Infine deve essere introdotto un maggior controllo, soprattutto sulle istituzioni finanziarie, per prevenire il tipo di crisi economica che nel mondo continua a far sprofondare molte persone nella povertà. Controlli deboli e deregolamentazione hanno permesso alle banche e alle compagnie ipotecarie di perdere i risparmi della gente e le loro case.

I leader devono comprendere la necessità di costruire e mantenere un sistema che protegga coloro che non hanno potere e controlli i potenti, un sistema basato sulla supremazia della legge che assicuri la fine dell’impunità e il rispetto degli standard internazionali su procedimenti corretti, processi equi e indipendenza della magistratura, un sistema dove i leader ricordino che occupano quel posto per fare il migliore interesse dei cittadini. Creare un ambiente che permetta a tutti di avere un reale accesso alla partecipazione alla vita politica, dove ci sia un forte sostegno istituzionale all’impegno della società civile, è un modo chiaro per fare sì che questa visione metta radici.

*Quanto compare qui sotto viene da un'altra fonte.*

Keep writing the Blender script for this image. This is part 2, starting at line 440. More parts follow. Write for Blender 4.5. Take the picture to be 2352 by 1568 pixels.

Il movimento Amnesty International si basa sulla consapevolezza che la libertà di espressione e la capacità di sfidare i governi e chiedere che rispettino, proteggano e mantengano i diritti umani sono elementi essenziali per creare un mondo dove tutte le persone vivano libere e uguali in dignità e diritti. I manifestanti hanno lanciato una sfida chiedendo ai governi di mostrare la loro leadership promuovendo diritti umani, giustizia, uguaglianza e dignità. Il mondo ha mostrato che i leader che non rispondono a queste aspettative non saranno più accettati.